Dann ist da noch das Schauspiel. Die Schauspieler sind die Seele des Theaters. Glaube ich zumindest, auch jetzt noch. Da bin ich unbeirrt. Zunächst einmal muss man wissen, Schauspieler haben das Handwerk gelernt. Damit heben sie sich vom Amateur ab. Ein ausgebildeter Handwerker kann viel schneller und erfahrener Entscheidungen treffen wie eine Situation ausgeführt werden kann als ein Amateur. Wenn allerdings diese zweifelsfrei vorhandenen handwerklichen Fähigkeiten als sportliche Höchstleistung abgerufen werden, dann fehlt etwas was den professionellen Schauspieler ausmacht. Der Zauber! Man kann mit Spieltechink und Gestaltungideen z.B. ein Auto oder einen Zug darstellen. Man erkennt den Zug und versteht, es soll ein Auto sein. Wenn der Schauspieler aber nicht über den Grad der Sportlichkeit wirken darf dann muss der Zuschauer seinen Beitrag zum Zug und zum Auto leisten. Und diese Eigenleistung, die eine rationale ist, verhindert den Zauber. Der Zuschauer kann anschließend einen Evaluationsbogen ausfüllen, erlebt hat er nix und verzaubert wurde er schon gar nicht. Es kann natürlich sein das es nie beabsichtigt war – wie schade.
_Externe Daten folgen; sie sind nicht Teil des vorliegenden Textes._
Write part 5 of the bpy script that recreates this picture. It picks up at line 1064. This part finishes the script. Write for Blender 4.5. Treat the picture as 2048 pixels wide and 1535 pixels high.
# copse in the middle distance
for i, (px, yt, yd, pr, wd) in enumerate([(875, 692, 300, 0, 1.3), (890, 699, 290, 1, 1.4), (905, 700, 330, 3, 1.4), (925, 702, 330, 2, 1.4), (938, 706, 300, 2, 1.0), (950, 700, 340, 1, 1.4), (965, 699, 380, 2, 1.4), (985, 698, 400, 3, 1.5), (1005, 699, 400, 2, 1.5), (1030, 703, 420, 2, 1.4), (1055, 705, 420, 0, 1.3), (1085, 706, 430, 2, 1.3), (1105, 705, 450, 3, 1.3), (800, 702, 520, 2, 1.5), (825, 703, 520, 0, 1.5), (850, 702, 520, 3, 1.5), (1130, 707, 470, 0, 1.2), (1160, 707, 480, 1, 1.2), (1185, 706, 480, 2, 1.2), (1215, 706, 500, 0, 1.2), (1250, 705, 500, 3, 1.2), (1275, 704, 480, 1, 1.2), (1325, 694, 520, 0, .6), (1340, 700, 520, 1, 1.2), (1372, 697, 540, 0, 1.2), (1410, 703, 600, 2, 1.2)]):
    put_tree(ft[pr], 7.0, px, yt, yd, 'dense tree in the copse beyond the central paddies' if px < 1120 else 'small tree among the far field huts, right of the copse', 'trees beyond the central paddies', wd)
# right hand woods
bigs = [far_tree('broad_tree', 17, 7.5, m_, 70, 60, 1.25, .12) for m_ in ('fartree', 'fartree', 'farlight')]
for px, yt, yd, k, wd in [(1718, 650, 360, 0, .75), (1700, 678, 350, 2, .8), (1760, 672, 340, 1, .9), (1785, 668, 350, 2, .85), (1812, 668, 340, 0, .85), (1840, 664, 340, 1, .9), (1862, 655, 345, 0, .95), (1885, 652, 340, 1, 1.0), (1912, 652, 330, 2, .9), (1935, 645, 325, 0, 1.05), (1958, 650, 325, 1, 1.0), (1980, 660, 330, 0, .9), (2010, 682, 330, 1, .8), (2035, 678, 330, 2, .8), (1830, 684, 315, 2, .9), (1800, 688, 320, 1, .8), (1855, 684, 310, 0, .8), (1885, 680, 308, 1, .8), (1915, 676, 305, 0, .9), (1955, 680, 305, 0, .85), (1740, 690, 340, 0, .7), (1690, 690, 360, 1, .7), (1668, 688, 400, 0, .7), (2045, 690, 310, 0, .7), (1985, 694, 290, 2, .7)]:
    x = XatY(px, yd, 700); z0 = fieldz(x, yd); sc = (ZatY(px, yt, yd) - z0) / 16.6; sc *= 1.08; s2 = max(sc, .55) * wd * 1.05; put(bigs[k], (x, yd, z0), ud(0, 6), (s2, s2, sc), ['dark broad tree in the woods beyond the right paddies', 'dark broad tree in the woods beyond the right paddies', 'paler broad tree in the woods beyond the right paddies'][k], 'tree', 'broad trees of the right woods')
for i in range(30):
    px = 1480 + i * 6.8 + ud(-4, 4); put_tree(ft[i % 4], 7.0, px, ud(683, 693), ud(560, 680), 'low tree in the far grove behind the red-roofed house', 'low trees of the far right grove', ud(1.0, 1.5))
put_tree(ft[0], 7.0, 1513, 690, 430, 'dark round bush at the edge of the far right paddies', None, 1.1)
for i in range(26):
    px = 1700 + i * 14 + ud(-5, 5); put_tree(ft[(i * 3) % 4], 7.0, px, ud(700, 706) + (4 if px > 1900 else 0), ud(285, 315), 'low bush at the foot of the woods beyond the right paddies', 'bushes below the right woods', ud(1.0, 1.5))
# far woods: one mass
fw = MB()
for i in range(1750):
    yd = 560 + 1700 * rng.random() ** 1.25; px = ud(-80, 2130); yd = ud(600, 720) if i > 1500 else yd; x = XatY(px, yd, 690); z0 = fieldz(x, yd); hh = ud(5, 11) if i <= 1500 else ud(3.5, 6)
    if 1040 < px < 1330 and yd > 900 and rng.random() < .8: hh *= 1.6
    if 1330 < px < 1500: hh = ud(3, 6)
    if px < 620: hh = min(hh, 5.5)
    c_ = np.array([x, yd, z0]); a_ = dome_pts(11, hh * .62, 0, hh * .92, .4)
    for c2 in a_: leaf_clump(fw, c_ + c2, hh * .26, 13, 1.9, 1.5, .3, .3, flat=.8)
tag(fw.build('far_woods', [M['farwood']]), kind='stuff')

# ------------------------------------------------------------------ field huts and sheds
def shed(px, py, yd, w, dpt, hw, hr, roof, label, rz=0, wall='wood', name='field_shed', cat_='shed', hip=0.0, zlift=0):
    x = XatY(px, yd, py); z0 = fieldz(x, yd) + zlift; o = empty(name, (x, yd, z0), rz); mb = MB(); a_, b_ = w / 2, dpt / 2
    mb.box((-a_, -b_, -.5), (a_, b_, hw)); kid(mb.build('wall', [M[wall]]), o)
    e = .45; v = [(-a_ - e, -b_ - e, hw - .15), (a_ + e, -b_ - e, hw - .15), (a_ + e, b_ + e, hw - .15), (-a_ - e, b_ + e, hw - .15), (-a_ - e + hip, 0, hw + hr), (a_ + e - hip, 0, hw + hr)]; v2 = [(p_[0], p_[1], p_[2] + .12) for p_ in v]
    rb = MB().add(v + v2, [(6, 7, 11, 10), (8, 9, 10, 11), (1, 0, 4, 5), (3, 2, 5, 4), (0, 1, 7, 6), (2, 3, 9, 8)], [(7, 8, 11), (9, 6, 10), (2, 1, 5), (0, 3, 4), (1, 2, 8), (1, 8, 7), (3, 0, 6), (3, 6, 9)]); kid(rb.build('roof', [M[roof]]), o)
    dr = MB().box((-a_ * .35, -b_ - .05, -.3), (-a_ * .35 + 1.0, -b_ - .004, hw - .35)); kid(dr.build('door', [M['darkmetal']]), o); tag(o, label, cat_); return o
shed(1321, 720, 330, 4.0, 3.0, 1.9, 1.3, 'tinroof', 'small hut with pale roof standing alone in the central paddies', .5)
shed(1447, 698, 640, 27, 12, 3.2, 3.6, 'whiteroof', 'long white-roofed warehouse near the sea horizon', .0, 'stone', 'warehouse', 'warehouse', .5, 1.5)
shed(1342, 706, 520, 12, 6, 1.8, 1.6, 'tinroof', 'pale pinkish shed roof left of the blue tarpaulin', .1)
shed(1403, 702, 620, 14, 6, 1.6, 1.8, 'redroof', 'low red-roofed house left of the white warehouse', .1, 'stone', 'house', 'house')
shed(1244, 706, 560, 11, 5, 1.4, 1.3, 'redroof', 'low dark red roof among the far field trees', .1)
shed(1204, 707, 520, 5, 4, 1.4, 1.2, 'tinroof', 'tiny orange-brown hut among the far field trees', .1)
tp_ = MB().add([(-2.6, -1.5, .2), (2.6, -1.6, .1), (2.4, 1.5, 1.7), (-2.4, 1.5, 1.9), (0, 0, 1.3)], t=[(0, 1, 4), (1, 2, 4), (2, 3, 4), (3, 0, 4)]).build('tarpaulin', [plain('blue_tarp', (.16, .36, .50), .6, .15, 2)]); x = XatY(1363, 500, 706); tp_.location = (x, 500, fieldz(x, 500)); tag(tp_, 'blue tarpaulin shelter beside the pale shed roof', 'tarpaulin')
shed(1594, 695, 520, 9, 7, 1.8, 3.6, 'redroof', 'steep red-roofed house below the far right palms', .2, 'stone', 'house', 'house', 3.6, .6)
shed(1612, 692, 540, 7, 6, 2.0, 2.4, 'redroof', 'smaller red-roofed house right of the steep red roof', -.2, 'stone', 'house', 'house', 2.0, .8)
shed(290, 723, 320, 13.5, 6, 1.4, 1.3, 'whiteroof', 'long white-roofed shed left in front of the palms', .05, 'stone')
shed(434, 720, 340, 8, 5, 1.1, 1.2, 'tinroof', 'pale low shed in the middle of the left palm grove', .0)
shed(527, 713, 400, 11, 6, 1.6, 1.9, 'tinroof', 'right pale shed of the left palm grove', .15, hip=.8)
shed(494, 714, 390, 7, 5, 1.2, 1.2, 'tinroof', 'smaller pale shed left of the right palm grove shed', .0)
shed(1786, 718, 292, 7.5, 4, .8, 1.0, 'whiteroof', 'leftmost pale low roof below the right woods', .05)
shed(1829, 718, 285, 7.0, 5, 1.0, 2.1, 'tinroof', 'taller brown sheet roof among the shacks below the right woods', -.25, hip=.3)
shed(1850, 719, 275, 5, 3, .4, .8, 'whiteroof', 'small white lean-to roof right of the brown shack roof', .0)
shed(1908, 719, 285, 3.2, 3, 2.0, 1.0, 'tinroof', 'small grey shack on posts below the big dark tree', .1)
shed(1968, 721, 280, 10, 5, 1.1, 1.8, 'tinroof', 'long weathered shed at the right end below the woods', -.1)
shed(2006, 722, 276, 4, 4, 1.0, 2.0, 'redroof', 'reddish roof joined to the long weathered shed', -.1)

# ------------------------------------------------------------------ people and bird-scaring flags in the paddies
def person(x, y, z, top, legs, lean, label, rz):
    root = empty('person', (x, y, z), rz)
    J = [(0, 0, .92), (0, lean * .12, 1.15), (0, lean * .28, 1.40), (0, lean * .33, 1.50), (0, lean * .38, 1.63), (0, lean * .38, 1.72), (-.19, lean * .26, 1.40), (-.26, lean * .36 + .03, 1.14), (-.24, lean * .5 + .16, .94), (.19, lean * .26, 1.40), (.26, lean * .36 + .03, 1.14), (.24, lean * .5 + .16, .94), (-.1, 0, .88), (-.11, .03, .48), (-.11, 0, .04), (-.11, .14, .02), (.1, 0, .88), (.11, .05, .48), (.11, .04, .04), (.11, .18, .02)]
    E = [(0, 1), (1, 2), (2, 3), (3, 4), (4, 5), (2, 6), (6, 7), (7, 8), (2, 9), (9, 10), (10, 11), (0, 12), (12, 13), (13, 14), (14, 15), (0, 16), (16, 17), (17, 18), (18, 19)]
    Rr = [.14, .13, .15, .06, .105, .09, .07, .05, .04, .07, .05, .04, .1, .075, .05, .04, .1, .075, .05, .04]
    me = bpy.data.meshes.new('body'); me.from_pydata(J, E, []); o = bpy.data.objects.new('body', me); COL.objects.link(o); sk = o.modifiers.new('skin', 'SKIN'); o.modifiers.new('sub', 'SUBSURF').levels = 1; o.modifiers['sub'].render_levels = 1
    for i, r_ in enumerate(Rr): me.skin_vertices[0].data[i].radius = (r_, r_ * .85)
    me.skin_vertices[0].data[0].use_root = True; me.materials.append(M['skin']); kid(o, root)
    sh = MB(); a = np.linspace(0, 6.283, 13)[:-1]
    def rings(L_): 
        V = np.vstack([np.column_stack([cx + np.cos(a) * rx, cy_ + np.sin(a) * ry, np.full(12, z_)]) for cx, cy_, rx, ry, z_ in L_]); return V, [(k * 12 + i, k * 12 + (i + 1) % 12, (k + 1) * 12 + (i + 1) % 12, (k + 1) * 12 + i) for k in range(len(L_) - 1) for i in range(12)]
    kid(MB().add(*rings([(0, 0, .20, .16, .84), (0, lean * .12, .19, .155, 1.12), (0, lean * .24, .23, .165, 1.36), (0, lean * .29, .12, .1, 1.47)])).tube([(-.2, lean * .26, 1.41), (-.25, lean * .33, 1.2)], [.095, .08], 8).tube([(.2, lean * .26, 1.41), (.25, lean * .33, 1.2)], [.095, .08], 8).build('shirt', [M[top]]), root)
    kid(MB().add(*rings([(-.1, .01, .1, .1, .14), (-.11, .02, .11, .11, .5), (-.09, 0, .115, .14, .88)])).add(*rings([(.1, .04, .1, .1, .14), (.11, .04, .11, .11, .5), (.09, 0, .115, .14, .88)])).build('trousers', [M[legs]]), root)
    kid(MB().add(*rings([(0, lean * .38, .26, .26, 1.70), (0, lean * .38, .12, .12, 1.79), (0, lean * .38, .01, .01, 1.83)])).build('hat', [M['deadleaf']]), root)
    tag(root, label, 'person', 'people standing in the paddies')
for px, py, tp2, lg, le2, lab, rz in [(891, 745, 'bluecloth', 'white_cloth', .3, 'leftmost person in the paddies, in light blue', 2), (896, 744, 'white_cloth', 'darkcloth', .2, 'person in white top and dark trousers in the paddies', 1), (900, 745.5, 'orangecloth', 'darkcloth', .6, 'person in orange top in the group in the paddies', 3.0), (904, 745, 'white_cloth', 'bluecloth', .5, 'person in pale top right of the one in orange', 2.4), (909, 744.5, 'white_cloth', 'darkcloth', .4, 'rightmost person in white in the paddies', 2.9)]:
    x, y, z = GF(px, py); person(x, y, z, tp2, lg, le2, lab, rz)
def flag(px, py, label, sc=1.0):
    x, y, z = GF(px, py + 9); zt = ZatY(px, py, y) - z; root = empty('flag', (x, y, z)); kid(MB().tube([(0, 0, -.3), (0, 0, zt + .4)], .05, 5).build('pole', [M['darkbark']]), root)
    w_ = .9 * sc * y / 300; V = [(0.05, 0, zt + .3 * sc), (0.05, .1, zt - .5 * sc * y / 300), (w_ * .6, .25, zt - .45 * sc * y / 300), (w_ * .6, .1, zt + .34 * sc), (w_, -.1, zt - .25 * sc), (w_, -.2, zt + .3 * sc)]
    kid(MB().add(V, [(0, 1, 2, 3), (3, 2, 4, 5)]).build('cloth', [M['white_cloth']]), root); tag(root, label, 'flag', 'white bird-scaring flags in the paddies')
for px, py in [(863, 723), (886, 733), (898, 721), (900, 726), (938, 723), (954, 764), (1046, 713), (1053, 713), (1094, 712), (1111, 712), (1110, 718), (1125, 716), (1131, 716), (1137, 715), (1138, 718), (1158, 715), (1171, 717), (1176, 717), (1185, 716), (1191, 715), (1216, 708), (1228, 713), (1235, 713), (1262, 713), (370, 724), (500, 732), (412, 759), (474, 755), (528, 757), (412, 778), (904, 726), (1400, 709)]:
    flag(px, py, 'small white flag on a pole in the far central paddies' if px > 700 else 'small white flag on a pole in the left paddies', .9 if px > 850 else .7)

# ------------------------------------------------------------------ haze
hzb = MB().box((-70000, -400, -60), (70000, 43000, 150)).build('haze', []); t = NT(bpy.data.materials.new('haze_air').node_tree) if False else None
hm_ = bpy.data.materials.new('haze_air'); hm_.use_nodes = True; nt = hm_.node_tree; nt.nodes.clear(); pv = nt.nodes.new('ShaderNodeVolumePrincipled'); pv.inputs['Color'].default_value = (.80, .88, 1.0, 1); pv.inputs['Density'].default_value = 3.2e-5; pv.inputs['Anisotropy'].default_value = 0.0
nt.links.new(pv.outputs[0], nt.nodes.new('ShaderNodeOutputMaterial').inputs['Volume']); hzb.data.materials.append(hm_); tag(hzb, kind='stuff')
Einer sticht aus dem Ensemble heraus wie eine Nonne im Bordell. Dieser eine hält das Stück zusammen. Überall da wo die Gags schwach oder kaum wahrnehmbar sind erklingt seine Kongruenz und Präzision. Er macht den Geräusch- und Klangteppich auf dem das Spiel voranschreitet. Er ist der Hans Zimmer des Theaters. Er macht die Life-Realtime-Nachvertonung des Stücks. Sein Name ist Martin Kruzig. Über die anderen Schauspieler bilde ich mir ein Urteil wenn ich die Gelegenheit sehe das sie ihre Kreativität zum Einsatz bringen können (bevor sie zum Sport müssen). 
Ich kann nur empfehlen sich das Stück anzuschauen. Man kommt - was Lachen betrifft - immer auf seine Kosten, keine Frage. Und wer ein leidenschaftlicher Theatergänger ist hat Gelegenheit einen Eindruck davon zu bekommen, unter welchen Zwängen das Theater steht und welche Kompromisse eingegangen werden um das Haus zu füllen.